In any event, even if there were no agreement at all upon the subject, the court finds that a fee of 10%, of the net recovery is a fair and reasonable fee. The services were extensive and substantial and resulted in a financial benefit to the estate. Moreover, such a fee is in accord with the expressions of legislative policy on that subject.
It will be noted that the writing incorporating the earlier oral agreement states that the claimant undertakes 1 £ to pay any disbursements or expenses to be incurred in connection with legal or other services to be rendered by others in Central Europe. Such expenses are to be first deducted in arriving at your fees.” The executor attorney offered this exhibit in evidence and must be deemed to have assented to its terms. There is no evidence at all with respect to the deduction of any amounts from the award except disbursements of the attorneys themselves. Any other disbursements within the stated class must, of course, be deducted in figuring the total compensation of the attorneys.
The payment to Mr. Binder was made pursuant to a written agreement executed by the decedent and Mr. Binder in March, 1951. In order to protect the decedent’s interest from confiscation by the Nazis, an agreement had been made several years earlier that Mr. Binder was to hold nominal ownership of the claim and was to preserve it for the benefit of the decedent. The claim was subsequently reassigned to the decedent. Full disclosure of these activities to the United States was made by the decedent in his claim. In the original negotiations, the decedent had agreed that Mr. Binder would get some compensation for his services if the family was ever able to realize anything out of the Dugaresa claim, but no definite figure was agreed upon. However, in the agreement reduced to writing in 1951, the decedent agreed to pay Binder 5% of the net recoveries that he received in the future from any source on his interest in the Dugaresa enterprise. The term ‘1 net recoveries ’ ’ was defined in the written agreement to mean the full amount of the recoveries ‘ ‘ less the legal fees and other expenses and disbursements made in order to procure said payments.”
Mr. Binder is not a lawyer, and he did' not attempt to render any legal services. The agreement with the decedent did not call upon him to render any services except the use of his name as nominee in order to protect the claim. It is not disputed that he rendered no other services. Subdivision (f) of section 4 of the statute does not prohibit payments to agents, servants or employees in addition to legal fees. Other statutes which are
The objectant also contends that the executor is not entitled to any commission for receiving or paying the proceeds of the Dugaresa claim. There is nothing in the statute which prohibits the payment of compensation for executorial services in administering this asset. The objectant argues that the award was in fact made to the residuary legatee and was paid to the executor only for transmission to her. There is nothing in the record, that would justify such an assumption. The claim was made by the decedent. After his death it was paid to his executor. Subdivision (c) of section 7 of the act (IT. S. Code, tit. 22, § 1626, subd. c) explicitly declares that payments made pursuant to the act shall be made only to the person on behalf of whom the award is made, except that ‘1 if such person is deceased or is under a legal disability, payment shall be made to his legal representative ”. There is no basis for the argument that the claim was not payable in law and in fact to the executor. The executor was required to receive the fund, to administer it, and he will be required to distribute it. Under our statute (Surrogate’s Ct. Act, § 285) he is entitled to commissions. There is nothing in the Federal act which prohibits the award of such commissions on such property.
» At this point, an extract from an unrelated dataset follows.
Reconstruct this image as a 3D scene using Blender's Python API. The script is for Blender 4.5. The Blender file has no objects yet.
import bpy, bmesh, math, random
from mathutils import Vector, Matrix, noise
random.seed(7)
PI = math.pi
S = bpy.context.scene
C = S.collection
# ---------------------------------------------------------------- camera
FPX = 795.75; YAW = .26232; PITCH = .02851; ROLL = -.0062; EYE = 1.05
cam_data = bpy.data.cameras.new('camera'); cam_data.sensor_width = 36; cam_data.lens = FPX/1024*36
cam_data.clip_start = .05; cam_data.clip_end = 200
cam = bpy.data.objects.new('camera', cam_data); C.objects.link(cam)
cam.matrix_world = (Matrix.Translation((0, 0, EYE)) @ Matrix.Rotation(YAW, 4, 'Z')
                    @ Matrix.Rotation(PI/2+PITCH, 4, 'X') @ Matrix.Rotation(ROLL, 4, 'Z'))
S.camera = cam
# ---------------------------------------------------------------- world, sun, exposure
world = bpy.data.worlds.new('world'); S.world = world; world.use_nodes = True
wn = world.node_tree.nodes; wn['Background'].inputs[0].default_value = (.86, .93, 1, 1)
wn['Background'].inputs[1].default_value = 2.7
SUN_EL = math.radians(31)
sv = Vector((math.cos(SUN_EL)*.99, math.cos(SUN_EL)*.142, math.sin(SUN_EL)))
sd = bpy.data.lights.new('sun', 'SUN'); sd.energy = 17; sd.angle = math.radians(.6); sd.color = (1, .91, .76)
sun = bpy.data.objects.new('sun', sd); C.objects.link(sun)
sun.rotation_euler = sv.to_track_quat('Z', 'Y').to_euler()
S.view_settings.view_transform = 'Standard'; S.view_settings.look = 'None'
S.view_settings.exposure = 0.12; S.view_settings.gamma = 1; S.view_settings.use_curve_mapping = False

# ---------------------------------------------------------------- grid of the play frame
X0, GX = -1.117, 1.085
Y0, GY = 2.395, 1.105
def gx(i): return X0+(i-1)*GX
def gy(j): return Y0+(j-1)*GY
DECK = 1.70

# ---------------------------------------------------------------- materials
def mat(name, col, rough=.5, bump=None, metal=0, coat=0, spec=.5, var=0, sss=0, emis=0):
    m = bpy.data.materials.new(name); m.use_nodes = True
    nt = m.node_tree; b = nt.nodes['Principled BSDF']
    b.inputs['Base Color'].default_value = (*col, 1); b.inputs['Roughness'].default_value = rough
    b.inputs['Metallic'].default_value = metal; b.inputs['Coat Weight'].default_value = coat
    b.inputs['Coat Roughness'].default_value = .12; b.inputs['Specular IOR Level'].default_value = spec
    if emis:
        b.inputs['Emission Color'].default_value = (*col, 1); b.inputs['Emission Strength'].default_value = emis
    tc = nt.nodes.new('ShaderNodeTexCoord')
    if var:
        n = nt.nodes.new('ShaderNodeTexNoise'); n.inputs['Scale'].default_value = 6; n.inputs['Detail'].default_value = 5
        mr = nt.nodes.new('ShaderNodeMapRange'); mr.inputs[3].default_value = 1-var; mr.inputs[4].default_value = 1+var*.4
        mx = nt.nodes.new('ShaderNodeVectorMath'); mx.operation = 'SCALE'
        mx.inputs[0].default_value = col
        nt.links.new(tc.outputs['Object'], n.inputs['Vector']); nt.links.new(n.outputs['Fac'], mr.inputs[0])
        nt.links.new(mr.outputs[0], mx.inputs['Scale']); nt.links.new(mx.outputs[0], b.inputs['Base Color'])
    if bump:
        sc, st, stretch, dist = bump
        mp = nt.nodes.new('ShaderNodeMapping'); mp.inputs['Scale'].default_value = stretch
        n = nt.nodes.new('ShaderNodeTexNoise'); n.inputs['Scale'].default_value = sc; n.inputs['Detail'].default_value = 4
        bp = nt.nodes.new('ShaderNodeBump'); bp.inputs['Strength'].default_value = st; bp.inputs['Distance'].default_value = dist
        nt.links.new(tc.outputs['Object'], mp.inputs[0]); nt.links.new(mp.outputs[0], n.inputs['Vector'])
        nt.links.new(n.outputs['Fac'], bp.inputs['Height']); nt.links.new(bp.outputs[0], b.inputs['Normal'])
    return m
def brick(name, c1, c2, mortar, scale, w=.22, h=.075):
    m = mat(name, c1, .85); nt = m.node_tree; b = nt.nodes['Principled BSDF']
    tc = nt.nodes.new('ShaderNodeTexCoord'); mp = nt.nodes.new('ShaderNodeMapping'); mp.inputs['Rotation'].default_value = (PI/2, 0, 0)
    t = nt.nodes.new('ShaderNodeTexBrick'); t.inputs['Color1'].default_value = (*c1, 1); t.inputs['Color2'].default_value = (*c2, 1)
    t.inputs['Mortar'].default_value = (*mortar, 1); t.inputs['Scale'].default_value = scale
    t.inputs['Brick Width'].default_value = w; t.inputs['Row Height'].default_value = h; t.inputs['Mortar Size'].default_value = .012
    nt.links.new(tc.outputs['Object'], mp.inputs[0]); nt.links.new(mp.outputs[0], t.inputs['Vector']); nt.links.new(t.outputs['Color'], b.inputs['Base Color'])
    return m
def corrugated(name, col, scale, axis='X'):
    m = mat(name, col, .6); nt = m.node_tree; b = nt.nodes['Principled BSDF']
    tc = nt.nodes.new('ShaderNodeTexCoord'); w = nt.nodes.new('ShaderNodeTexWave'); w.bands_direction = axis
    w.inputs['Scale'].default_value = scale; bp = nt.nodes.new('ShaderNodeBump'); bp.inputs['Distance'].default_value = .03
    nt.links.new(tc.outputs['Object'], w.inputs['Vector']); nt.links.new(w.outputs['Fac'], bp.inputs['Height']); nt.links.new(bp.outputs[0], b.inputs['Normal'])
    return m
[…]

The petition requests the court to fix the fees of the attorney executor, the firm of which he is now a member, and of another attorney for legal services rendered to the estate. The account and the citation state the value of the services of the executor and his firm at $15,000 and the services of the independent attorney at $5,000. The objectant opposes the requested fees as excessive in amount. In addition to the normal services that would be required in an estate of this size, substantial tax questions required the attention of counsel. The court fixes the total compensation of the executor, his firm and the independent attorney in the sum of $17,500. The aggregate sum may be divided among
The following rulings are made on the objections: The first objection is sustained by consent. The second objection, like the first, is addressed to the computation of commissions on securities pledged as collateral for a loan. The parties are in agreement on the law but in disagreement as to whether the second item is merely a part of the first. The executor states that the basis for the misunderstanding will be obviated in the supplemental account which he will file. This objection will, therefore, be reserved for determination on the settlement of the decree. The third, fourth and fifth objections are overruled for the reasons stated hereinabove. The sixth objection is to commissions on the amounts paid for services in the Dugaresa matter on the ground that the attorneys could have requested the commission to fix the fees, and in that case the executor would have received the award less such fees. The fact is, however, that the entire award was received, the executor was accountable for it, and the beneficiary was able to bring up all the questions for judicial determination. The objection is overruled. The seventh objection is sustained to the extent of ruling that it was improper for the executor to pay his own personal claim prior to court approval; it is overruled insofar as it seeks repayment of the sum and a surcharge. The fixation of attorneys’ fees has disposed of the eighth objection.